[Problem to solve]
Reproduce all of the data exactly.

[Source material]
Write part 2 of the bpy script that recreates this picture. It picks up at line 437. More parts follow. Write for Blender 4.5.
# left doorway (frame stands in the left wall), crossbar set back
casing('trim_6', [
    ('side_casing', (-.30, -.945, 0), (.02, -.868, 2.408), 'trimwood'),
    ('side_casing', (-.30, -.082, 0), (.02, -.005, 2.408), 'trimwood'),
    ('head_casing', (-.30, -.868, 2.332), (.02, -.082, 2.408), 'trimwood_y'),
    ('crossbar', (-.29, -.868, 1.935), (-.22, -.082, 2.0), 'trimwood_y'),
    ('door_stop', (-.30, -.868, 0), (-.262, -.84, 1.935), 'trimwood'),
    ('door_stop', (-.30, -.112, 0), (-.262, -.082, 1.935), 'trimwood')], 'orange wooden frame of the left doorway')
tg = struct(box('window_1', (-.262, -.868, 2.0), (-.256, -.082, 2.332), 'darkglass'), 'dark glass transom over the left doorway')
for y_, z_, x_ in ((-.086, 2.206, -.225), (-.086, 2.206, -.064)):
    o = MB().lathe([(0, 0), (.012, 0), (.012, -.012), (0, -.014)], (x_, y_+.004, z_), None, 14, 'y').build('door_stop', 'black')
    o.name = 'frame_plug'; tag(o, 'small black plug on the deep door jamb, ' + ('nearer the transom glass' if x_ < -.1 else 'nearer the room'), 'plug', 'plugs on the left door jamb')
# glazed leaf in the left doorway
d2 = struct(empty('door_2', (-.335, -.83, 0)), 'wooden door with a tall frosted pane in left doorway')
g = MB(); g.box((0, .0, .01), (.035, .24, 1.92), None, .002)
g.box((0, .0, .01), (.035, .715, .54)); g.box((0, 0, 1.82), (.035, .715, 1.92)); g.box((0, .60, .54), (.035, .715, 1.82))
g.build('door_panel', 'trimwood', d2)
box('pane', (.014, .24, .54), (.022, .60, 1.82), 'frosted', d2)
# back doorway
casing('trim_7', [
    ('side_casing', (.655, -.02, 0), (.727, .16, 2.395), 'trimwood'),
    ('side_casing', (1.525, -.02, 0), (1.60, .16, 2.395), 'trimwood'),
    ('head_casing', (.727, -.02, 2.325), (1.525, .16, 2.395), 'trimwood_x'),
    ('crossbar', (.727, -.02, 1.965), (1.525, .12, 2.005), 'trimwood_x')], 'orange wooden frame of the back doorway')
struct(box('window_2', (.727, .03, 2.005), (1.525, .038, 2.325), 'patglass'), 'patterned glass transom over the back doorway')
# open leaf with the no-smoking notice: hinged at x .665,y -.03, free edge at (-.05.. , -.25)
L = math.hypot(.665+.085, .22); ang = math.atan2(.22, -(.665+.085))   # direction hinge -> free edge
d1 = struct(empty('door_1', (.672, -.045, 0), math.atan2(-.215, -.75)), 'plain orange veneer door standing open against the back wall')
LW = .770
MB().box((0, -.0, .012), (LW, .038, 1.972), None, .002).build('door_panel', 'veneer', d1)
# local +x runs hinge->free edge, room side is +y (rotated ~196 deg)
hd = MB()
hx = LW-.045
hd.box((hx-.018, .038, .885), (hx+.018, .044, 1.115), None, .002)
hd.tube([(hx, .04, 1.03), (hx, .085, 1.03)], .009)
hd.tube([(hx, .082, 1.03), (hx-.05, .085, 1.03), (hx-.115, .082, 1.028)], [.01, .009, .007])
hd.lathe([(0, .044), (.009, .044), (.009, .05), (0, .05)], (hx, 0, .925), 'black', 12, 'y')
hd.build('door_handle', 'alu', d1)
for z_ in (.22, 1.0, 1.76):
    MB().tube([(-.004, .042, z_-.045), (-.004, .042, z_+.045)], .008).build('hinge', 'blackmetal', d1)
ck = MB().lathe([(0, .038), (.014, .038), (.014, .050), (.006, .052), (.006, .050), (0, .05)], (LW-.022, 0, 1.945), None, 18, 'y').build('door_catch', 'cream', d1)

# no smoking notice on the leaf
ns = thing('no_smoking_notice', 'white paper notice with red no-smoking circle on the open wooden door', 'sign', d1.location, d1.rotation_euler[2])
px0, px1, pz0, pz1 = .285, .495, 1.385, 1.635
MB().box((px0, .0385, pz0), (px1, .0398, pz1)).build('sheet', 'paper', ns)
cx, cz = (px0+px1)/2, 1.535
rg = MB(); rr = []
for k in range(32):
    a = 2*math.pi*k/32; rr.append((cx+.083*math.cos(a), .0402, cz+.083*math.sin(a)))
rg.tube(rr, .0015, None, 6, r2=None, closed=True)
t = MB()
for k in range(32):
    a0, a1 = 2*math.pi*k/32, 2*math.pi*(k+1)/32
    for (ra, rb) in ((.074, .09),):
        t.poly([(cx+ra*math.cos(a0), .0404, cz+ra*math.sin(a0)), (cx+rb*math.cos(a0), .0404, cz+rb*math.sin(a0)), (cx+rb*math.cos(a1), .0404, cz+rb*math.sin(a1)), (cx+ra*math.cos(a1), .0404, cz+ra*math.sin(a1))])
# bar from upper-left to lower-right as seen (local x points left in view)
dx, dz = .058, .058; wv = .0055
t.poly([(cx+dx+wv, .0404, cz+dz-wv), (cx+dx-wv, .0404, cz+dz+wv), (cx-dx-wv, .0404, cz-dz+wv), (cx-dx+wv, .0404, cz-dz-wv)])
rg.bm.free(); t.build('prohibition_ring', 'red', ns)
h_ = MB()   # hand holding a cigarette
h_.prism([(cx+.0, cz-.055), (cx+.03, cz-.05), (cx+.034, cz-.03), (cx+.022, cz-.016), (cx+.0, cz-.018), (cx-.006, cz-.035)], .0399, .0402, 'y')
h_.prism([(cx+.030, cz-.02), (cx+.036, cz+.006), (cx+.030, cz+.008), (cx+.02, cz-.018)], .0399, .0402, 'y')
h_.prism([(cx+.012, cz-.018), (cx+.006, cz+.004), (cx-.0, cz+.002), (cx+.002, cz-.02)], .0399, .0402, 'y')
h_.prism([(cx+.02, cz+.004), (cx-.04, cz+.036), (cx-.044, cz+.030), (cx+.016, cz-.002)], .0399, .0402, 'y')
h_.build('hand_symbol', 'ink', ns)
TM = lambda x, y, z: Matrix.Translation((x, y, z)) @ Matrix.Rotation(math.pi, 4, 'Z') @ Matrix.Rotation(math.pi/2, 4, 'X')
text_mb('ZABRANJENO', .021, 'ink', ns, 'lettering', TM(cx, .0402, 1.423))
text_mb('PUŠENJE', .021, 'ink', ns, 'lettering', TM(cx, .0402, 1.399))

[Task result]
Write part 2 of the bpy script that recreates this picture. It picks up at line 437. More parts follow. Write for Blender 4.5.
# left doorway (frame stands in the left wall), crossbar set back
casing('trim_6', [
    ('side_casing', (-.30, -.945, 0), (.02, -.868, 2.408), 'trimwood'),
    ('side_casing', (-.30, -.082, 0), (.02, -.005, 2.408), 'trimwood'),
    ('head_casing', (-.30, -.868, 2.332), (.02, -.082, 2.408), 'trimwood_y'),
    ('crossbar', (-.29, -.868, 1.935), (-.22, -.082, 2.0), 'trimwood_y'),
    ('door_stop', (-.30, -.868, 0), (-.262, -.84, 1.935), 'trimwood'),
    ('door_stop', (-.30, -.112, 0), (-.262, -.082, 1.935), 'trimwood')], 'orange wooden frame of the left doorway')
tg = struct(box('window_1', (-.262, -.868, 2.0), (-.256, -.082, 2.332), 'darkglass'), 'dark glass transom over the left doorway')
for y_, z_, x_ in ((-.086, 2.206, -.225), (-.086, 2.206, -.064)):
    o = MB().lathe([(0, 0), (.012, 0), (.012, -.012), (0, -.014)], (x_, y_+.004, z_), None, 14, 'y').build('door_stop', 'black')
    o.name = 'frame_plug'; tag(o, 'small black plug on the deep door jamb, ' + ('nearer the transom glass' if x_ < -.1 else 'nearer the room'), 'plug', 'plugs on the left door jamb')
# glazed leaf in the left doorway
d2 = struct(empty('door_2', (-.335, -.83, 0)), 'wooden door with a tall frosted pane in left doorway')
g = MB(); g.box((0, .0, .01), (.035, .24, 1.92), None, .002)
g.box((0, .0, .01), (.035, .715, .54)); g.box((0, 0, 1.82), (.035, .715, 1.92)); g.box((0, .60, .54), (.035, .715, 1.82))
g.build('door_panel', 'trimwood', d2)
box('pane', (.014, .24, .54), (.022, .60, 1.82), 'frosted', d2)
# back doorway
casing('trim_7', [
    ('side_casing', (.655, -.02, 0), (.727, .16, 2.395), 'trimwood'),
    ('side_casing', (1.525, -.02, 0), (1.60, .16, 2.395), 'trimwood'),
    ('head_casing', (.727, -.02, 2.325), (1.525, .16, 2.395), 'trimwood_x'),
    ('crossbar', (.727, -.02, 1.965), (1.525, .12, 2.005), 'trimwood_x')], 'orange wooden frame of the back doorway')
struct(box('window_2', (.727, .03, 2.005), (1.525, .038, 2.325), 'patglass'), 'patterned glass transom over the back doorway')
# open leaf with the no-smoking notice: hinged at x .665,y -.03, free edge at (-.05.. , -.25)
L = math.hypot(.665+.085, .22); ang = math.atan2(.22, -(.665+.085))   # direction hinge -> free edge
d1 = struct(empty('door_1', (.672, -.045, 0), math.atan2(-.215, -.75)), 'plain orange veneer door standing open against the back wall')
LW = .770
MB().box((0, -.0, .012), (LW, .038, 1.972), None, .002).build('door_panel', 'veneer', d1)
# local +x runs hinge->free edge, room side is +y (rotated ~196 deg)
hd = MB()
hx = LW-.045
hd.box((hx-.018, .038, .885), (hx+.018, .044, 1.115), None, .002)
hd.tube([(hx, .04, 1.03), (hx, .085, 1.03)], .009)
hd.tube([(hx, .082, 1.03), (hx-.05, .085, 1.03), (hx-.115, .082, 1.028)], [.01, .009, .007])
hd.lathe([(0, .044), (.009, .044), (.009, .05), (0, .05)], (hx, 0, .925), 'black', 12, 'y')
hd.build('door_handle', 'alu', d1)
for z_ in (.22, 1.0, 1.76):
    MB().tube([(-.004, .042, z_-.045), (-.004, .042, z_+.045)], .008).build('hinge', 'blackmetal', d1)
ck = MB().lathe([(0, .038), (.014, .038), (.014, .050), (.006, .052), (.006, .050), (0, .05)], (LW-.022, 0, 1.945), None, 18, 'y').build('door_catch', 'cream', d1)

# no smoking notice on the leaf
ns = thing('no_smoking_notice', 'white paper notice with red no-smoking circle on the open wooden door', 'sign', d1.location, d1.rotation_euler[2])
px0, px1, pz0, pz1 = .285, .495, 1.385, 1.635
MB().box((px0, .0385, pz0), (px1, .0398, pz1)).build('sheet', 'paper', ns)
cx, cz = (px0+px1)/2, 1.535
rg = MB(); rr = []
for k in range(32):
    a = 2*math.pi*k/32; rr.append((cx+.083*math.cos(a), .0402, cz+.083*math.sin(a)))
rg.tube(rr, .0015, None, 6, r2=None, closed=True)
t = MB()
for k in range(32):
    a0, a1 = 2*math.pi*k/32, 2*math.pi*(k+1)/32
    for (ra, rb) in ((.074, .09),):
        t.poly([(cx+ra*math.cos(a0), .0404, cz+ra*math.sin(a0)), (cx+rb*math.cos(a0), .0404, cz+rb*math.sin(a0)), (cx+rb*math.cos(a1), .0404, cz+rb*math.sin(a1)), (cx+ra*math.cos(a1), .0404, cz+ra*math.sin(a1))])
# bar from upper-left to lower-right as seen (local x points left in view)
dx, dz = .058, .058; wv = .0055
t.poly([(cx+dx+wv, .0404, cz+dz-wv), (cx+dx-wv, .0404, cz+dz+wv), (cx-dx-wv, .0404, cz-dz+wv), (cx-dx+wv, .0404, cz-dz-wv)])
rg.bm.free(); t.build('prohibition_ring', 'red', ns)
h_ = MB()   # hand holding a cigarette
h_.prism([(cx+.0, cz-.055), (cx+.03, cz-.05), (cx+.034, cz-.03), (cx+.022, cz-.016), (cx+.0, cz-.018), (cx-.006, cz-.035)], .0399, .0402, 'y')
h_.prism([(cx+.030, cz-.02), (cx+.036, cz+.006), (cx+.030, cz+.008), (cx+.02, cz-.018)], .0399, .0402, 'y')
h_.prism([(cx+.012, cz-.018), (cx+.006, cz+.004), (cx-.0, cz+.002), (cx+.002, cz-.02)], .0399, .0402, 'y')
h_.prism([(cx+.02, cz+.004), (cx-.04, cz+.036), (cx-.044, cz+.030), (cx+.016, cz-.002)], .0399, .0402, 'y')
h_.build('hand_symbol', 'ink', ns)
TM = lambda x, y, z: Matrix.Translation((x, y, z)) @ Matrix.Rotation(math.pi, 4, 'Z') @ Matrix.Rotation(math.pi/2, 4, 'X')
text_mb('ZABRANJENO', .021, 'ink', ns, 'lettering', TM(cx, .0402, 1.423))
text_mb('PUŠENJE', .021, 'ink', ns, 'lettering', TM(cx, .0402, 1.399))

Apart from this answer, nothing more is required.